Il mio Oriente Occidente 2024
Ogni anno è forte e travolgente l’entusiasmo che mi porto a casa, al termine di Oriente Occidente, con effetti positivi sull’umore, sull’immaginazione e sulle nuove idee.
La danza è l’arte che sento più vicina a me, parte della mia vita e della mia energia creatrice.
Sono ormai un’affezionata del festival, di anno in anno segno sempre sul calendario quei giorni a Rovereto che si trasformano in occasione per scoprire ogni volta un nuovo pezzetto di mondo. Per tutti gli appassionati della danza, certo, ma anche per chi desidera indagare con uno sguardo capace di spingersi oltre. Oltre le convenzioni, oltre i confini, oltre le distanze.
Ho avuto il privilegio di vivere pienamente i primi tre giorni di festival, dove si è sprigionata pura energia già la prima sera grazie al lavoro di Amala Dianor. Con lui, artisti di ogni parte del mondo chiamati a indagare le zone di luce e di ombra nelle nostre vite, le emozioni inconfessabili, le relazioni nelle loro intense e inafferrabili sfaccettature.
Poi sono tornata a Rovereto per la chiusura di questa edizione che ha visto oltre diecimila presenze in città per assistere agli spettacoli e partecipare a talk, concerti, performance site-specific.
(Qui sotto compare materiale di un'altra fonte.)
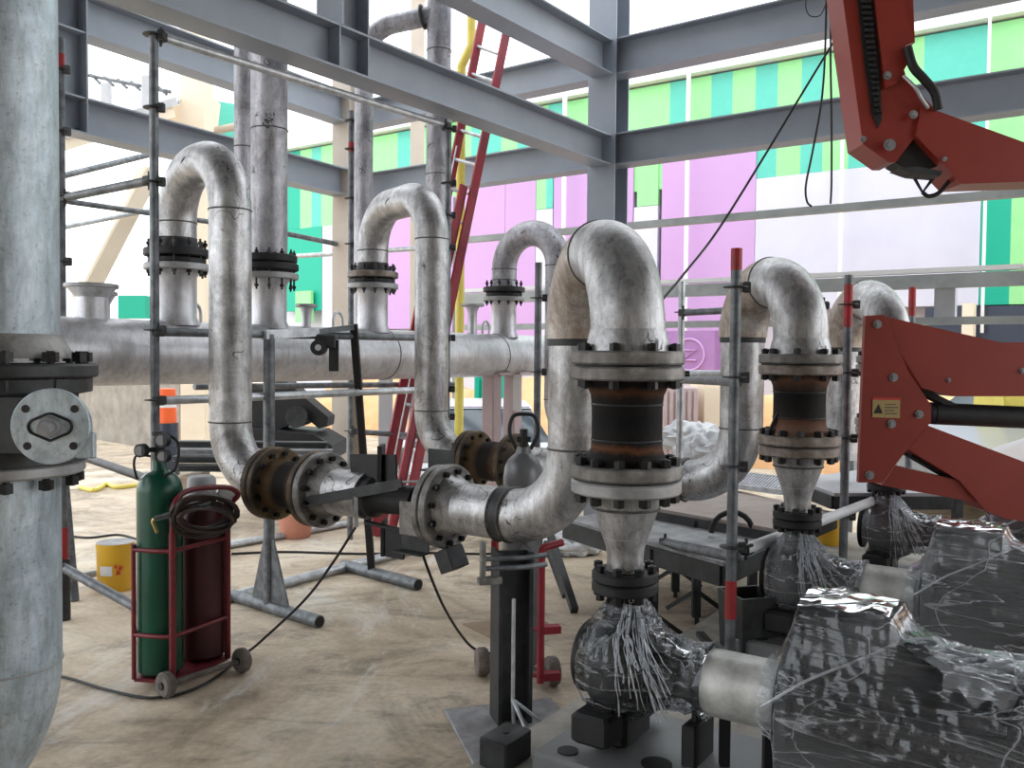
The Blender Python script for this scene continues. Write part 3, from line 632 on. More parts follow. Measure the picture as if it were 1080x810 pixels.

E sono rimasta a lungo senza parole al termine di Nomad, lo spettacolo di chiusura di Sidi Larbi Cherkaoui, nato ad Anversa da padre marocchino e madre belga-fiamminga. Basta questo dettaglio per intuire quanto l’attraversare mondi sia parte della sua storia. Nomad parla della traversata del Sahara. Un’esperienza autobiografica per il coreografo e una tappa spesso mostruosamente drammatica per migliaia e migliaia di persone. Il deserto è calore, freddo, solitudine, complicità, è speranza e disperazione, è fatica e solidarietà.
Nomad ci ricorda la nostra precarietà, ci mette a nudo di fronte a una natura potente, orgogliosa della propria bellezza. E ci racconta di donne e uomini coraggiosi, pronti a rialzarsi nonostante tutto, a compiere il viaggio e arrivare alla meta, riscoprendo risorse interiori spesso dimenticate.
Il mio Oriente Occidente 2024 è un insieme di emozioni intensissime, ma anche a rilascio lento e prolungato. Questi spettacoli, dove si osserva un livello così alto da non avere, a parer mio, eguali in Italia, sono una lezione e un monito. Mi ricordano l’appartenenza al Mediterraneo, anzi ai Meditarranei, come ci ha insegnato Lanfranco Cis, direttore artistico di Oriente Occidente. Mi ricordano il master in studi interculturali che mi ha permesso, 20 anni fa, di comprendere, sulla mia pelle, cosa significhi migrare, ripartire, integrarsi, senza perdere la propria identità. Gli incontri con l’altro hanno arricchito la mia esistenza. Anche i più complessi. Ora lo so, mi è chiaro, e ringrazio per averli potuti vivere e indagare. Non sarei la persona che sono, senza queste connessioni.
Arrivederci al 2025, Oriente Occidente.